■ RECORDS FOR PROCESSING
☆ ☆ ☆

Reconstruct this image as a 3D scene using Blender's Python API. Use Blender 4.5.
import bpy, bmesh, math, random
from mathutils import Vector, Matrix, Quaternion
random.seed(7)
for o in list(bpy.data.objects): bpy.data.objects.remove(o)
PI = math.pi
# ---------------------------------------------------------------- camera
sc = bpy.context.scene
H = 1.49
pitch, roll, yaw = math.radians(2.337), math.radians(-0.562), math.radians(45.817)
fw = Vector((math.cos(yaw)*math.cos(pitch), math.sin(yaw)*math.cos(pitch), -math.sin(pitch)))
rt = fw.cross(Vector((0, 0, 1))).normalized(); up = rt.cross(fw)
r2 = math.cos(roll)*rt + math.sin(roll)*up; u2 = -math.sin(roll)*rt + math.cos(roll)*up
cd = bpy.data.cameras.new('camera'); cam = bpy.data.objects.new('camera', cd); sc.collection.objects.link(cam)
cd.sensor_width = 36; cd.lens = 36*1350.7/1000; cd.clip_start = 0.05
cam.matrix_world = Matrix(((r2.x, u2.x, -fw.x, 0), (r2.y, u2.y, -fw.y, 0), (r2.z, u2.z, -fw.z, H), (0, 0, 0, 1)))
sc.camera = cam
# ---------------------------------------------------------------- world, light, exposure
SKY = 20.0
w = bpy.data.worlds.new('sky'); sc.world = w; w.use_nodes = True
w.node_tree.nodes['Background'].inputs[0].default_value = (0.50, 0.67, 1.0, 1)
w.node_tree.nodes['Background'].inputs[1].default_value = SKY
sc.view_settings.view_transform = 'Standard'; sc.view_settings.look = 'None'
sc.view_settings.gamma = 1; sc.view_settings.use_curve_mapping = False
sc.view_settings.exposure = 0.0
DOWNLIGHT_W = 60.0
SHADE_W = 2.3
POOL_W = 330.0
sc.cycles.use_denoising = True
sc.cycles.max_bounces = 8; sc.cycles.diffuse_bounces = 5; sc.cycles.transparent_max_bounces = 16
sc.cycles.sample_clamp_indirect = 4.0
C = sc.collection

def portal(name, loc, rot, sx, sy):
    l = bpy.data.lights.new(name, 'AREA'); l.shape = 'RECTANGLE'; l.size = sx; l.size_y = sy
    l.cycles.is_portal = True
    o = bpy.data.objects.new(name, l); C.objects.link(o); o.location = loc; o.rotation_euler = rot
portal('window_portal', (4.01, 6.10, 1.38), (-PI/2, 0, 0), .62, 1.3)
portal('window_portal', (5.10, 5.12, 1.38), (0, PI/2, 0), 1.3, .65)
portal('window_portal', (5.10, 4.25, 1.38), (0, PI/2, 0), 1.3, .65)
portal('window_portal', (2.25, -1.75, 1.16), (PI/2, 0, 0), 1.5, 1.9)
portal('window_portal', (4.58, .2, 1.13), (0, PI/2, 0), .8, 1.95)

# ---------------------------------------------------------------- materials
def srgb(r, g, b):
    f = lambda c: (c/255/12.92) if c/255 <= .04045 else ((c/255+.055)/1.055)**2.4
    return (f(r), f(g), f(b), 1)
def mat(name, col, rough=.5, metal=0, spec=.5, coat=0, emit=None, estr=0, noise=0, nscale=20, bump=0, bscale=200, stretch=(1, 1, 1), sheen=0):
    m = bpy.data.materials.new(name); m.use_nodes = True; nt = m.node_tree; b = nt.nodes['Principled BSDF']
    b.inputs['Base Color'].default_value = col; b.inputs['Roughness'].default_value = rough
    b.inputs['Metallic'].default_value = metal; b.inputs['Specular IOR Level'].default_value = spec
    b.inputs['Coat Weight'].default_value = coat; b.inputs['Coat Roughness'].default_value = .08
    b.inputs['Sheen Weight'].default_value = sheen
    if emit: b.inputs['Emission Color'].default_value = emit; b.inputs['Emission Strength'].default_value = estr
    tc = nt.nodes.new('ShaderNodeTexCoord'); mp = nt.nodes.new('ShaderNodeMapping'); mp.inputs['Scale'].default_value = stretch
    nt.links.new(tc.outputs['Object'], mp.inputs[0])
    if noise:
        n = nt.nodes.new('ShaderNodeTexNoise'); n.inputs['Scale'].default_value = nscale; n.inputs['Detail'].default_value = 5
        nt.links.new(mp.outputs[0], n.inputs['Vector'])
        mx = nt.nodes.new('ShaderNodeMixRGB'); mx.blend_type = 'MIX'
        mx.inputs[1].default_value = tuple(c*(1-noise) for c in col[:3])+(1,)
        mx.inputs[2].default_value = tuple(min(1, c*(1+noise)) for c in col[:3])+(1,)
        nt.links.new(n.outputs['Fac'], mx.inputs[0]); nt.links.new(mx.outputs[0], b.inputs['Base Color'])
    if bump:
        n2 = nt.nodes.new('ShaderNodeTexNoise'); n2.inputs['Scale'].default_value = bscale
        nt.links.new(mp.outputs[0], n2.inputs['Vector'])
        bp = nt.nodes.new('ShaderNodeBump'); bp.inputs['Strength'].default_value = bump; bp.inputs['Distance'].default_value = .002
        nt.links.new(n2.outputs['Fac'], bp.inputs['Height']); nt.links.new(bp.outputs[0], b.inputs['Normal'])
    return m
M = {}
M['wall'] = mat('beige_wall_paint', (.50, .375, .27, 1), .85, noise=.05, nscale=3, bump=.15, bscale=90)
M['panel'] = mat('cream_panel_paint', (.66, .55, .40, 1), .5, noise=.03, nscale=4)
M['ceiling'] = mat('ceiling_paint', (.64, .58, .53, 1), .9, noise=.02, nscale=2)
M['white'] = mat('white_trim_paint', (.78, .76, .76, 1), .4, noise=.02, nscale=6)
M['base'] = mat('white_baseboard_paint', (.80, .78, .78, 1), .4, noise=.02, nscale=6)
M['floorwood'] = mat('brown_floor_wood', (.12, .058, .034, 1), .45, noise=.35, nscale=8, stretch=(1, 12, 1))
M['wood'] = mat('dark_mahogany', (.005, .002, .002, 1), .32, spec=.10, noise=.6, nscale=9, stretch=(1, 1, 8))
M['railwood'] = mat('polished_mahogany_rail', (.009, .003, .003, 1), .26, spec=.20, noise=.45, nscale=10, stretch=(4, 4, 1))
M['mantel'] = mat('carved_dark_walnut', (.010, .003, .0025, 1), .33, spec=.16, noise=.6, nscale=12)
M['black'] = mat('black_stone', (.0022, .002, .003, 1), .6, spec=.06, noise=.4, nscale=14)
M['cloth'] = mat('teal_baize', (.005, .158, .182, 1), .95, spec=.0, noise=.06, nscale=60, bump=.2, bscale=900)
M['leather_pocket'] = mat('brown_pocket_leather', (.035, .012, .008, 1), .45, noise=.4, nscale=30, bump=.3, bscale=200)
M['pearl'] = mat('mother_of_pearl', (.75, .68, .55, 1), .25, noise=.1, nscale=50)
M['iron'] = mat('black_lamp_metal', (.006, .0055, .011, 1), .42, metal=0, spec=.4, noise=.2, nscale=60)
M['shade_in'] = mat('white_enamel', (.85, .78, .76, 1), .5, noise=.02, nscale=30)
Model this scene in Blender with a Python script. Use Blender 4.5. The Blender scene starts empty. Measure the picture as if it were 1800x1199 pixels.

☆ ☆ ☆

■ WHAT IS EXPECTED
Reproduce each line of the entries in which the word "this" is found.

■ TASK OUTPUT
Reconstruct this image as a 3D scene using Blender's Python API. Use Blender 4.5.
Model this scene in Blender with a Python script. Use Blender 4.5. The Blender scene starts empty. Measure the picture as if it were 1800x1199 pixels.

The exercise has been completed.